Thursday, November 7, 2013

11.6 Description, indirection, short essays, and titles

You started class with a writing prompt where you were asked to describe a place and a person, to report about three lines of dialog, and to place this material within a mental state.  The mental state was not an interpretive state (I was so happy; it was the most important experience in my life; etc) - rather it was to document the internal response  (a buzzy feeling like too much coffee, a mind going out of focus, a feeling of almost like hunger except in my heart, etc) that won't necessarily correlate with the big labels we have for how we feel. 

You spent about 2 minutes writing these.  For your process, some of you started with a place where you'd had lots of experiences and listed some possibilities; some of you focused on a conversation that you could write to; and some of you found (through listing) an event with that had lots of feeling associated to it.

You read your work and I thought it was very strong.  By standing back and watching - getting outside of your narrative - you opened up space for your readers to make a narrative that would draw them in.   I liked how your stories raised questions, and drew me along to pose connections (which weren't already made for me by interpretive bridges in the writing).   They were clearly written and richly evocative.  And that is exactly what we are going for.

Examples of short CNF. After this exercise we spent some time talking about "The Indian Dog," a piece that uses narrative, characterization (of himself and the dog), and careful selection of language and metaphor to tell a larger story of what he learned about "the heart's longing."  While Momaday gives us extensive illustration of how the reader learned this lesson, ultimately each reader is led to a place where s/he must construct his/her own story. 

An invitation to use form as part of your story.  The pieces in your text presented some different ways to use sections/space to create a short piece.  The challenges are different than they are for a long piece, but the task is similar in that it is about using relationships between the sections in a way that contributes to the work's interpretation.  It sounds like most of you aren't so interested in incorporating image, sound, and/or motion, so we didn't spend much time on that - though we may double back and re-consider if your interests change.

Titles.

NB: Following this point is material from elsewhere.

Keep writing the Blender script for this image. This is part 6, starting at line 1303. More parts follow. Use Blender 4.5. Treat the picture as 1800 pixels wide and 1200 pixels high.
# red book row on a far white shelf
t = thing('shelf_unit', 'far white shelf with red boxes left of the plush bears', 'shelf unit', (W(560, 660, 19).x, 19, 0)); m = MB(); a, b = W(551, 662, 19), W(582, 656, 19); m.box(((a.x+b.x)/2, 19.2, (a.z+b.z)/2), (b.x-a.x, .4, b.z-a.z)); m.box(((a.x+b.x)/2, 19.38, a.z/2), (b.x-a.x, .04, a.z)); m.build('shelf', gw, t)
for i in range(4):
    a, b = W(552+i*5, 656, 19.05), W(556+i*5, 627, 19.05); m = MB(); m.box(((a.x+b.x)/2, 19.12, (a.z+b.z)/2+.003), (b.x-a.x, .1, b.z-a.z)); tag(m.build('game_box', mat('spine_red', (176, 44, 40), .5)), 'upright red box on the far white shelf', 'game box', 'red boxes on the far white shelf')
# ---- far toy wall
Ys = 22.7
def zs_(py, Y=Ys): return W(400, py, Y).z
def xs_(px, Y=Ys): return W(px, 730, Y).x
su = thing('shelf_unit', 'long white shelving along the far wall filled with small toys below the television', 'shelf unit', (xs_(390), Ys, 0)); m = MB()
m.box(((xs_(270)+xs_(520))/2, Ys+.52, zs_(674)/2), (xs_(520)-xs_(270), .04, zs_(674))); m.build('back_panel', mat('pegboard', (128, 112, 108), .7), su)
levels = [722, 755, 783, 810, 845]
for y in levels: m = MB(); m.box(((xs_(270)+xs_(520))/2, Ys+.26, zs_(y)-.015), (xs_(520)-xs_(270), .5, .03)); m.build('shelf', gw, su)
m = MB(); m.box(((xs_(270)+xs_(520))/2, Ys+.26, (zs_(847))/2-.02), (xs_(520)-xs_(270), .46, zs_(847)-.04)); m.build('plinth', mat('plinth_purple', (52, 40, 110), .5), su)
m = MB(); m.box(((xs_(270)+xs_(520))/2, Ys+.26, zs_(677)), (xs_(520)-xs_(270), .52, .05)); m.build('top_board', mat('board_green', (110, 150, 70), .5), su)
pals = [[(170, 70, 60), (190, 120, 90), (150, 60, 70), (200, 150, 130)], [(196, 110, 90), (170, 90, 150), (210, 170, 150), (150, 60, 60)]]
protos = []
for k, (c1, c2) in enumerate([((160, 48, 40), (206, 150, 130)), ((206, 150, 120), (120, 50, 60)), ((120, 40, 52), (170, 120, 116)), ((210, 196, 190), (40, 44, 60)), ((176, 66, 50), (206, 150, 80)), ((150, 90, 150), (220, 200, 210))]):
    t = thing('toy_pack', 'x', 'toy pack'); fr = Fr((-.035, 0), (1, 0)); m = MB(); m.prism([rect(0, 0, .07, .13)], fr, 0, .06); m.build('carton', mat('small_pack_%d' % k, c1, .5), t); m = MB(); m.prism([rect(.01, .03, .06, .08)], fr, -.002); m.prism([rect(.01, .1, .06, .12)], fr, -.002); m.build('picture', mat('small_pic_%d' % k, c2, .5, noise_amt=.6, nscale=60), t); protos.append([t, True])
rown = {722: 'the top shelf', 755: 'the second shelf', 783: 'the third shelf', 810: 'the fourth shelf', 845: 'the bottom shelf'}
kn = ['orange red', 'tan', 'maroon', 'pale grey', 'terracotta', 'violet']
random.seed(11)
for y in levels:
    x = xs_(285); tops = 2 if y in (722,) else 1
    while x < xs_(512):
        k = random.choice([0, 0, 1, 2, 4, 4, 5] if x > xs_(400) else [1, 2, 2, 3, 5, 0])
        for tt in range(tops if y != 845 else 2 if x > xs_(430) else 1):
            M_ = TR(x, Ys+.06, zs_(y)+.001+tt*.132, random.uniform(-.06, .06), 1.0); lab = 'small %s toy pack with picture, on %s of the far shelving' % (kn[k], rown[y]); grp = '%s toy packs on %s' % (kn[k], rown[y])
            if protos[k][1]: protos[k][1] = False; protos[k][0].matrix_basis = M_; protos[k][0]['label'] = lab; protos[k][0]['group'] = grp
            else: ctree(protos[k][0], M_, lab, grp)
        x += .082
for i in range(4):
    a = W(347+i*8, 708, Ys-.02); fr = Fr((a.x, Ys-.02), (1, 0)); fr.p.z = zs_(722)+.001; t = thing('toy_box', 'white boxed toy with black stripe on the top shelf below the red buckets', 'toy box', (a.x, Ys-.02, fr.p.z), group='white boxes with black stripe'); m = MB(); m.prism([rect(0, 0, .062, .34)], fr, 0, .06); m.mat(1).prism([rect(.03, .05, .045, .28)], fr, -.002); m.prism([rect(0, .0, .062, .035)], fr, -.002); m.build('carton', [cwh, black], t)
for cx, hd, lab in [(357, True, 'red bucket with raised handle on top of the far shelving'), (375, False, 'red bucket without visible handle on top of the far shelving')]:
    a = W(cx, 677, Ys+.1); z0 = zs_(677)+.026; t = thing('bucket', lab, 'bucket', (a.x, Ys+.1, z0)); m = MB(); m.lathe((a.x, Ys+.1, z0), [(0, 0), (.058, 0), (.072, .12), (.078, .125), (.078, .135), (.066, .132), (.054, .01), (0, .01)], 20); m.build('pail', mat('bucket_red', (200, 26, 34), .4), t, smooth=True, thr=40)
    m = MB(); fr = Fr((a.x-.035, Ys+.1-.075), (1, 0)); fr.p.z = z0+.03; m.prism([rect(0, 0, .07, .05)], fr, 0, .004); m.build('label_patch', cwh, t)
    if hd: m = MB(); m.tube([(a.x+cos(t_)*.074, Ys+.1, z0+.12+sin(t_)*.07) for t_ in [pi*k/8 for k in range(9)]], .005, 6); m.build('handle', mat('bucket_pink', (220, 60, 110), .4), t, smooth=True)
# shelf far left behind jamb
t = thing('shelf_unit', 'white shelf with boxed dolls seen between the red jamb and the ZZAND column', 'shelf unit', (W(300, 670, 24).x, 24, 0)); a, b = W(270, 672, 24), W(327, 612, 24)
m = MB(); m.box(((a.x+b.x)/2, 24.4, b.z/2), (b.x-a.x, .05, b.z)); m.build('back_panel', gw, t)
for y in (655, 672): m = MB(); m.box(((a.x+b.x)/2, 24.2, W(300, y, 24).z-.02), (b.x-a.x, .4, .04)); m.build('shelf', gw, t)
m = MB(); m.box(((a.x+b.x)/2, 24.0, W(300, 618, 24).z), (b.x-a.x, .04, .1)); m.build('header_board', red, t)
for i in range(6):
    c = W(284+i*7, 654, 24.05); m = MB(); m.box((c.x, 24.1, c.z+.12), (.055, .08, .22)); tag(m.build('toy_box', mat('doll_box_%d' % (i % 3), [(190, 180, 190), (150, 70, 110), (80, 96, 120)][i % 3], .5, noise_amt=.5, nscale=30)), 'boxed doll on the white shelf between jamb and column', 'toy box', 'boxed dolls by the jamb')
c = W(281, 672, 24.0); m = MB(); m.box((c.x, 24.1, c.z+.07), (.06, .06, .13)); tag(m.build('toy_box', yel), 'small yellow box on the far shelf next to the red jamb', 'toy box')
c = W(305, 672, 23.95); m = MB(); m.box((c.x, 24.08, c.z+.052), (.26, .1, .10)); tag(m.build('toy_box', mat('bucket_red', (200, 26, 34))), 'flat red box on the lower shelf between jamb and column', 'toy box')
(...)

We finally got around to working on titles.  Process = write a list of ideas from your story; then list language/metaphors associated with those ideas => but which do not state the idea directly (if you are writing about Jealousy, that is the one word you can't use).  The point of these moves is to get a pile of words you can mix up - like paint - to come out with exactly the right color. 

Next, you were asked to combine/permute these words/ideas into 5 possible titles = and choose.

We did some good work with this!   As you continue to explore this method, don't be afraid to go way far afield when you are making your lists of metaphors and words.  Make it anything you can think of list.  This is the searching phase and you want to look everywhere.  The getting choosey phase is later.  Cast a wide net.  Then combine and re-arrange. 

For next week.
Read: cruise around Brevity,(check out the current issue)  and Blackbird (check out the nonfiction gallery)
Blog 10: Draft short essay 

Also: come to class prepared to write a descriptive passage that evokes an emotion/feeling, idea.  No dialog.  No internal reflection.  You may describe humans doing things, but you can't get inside their heads. Should be fun, right?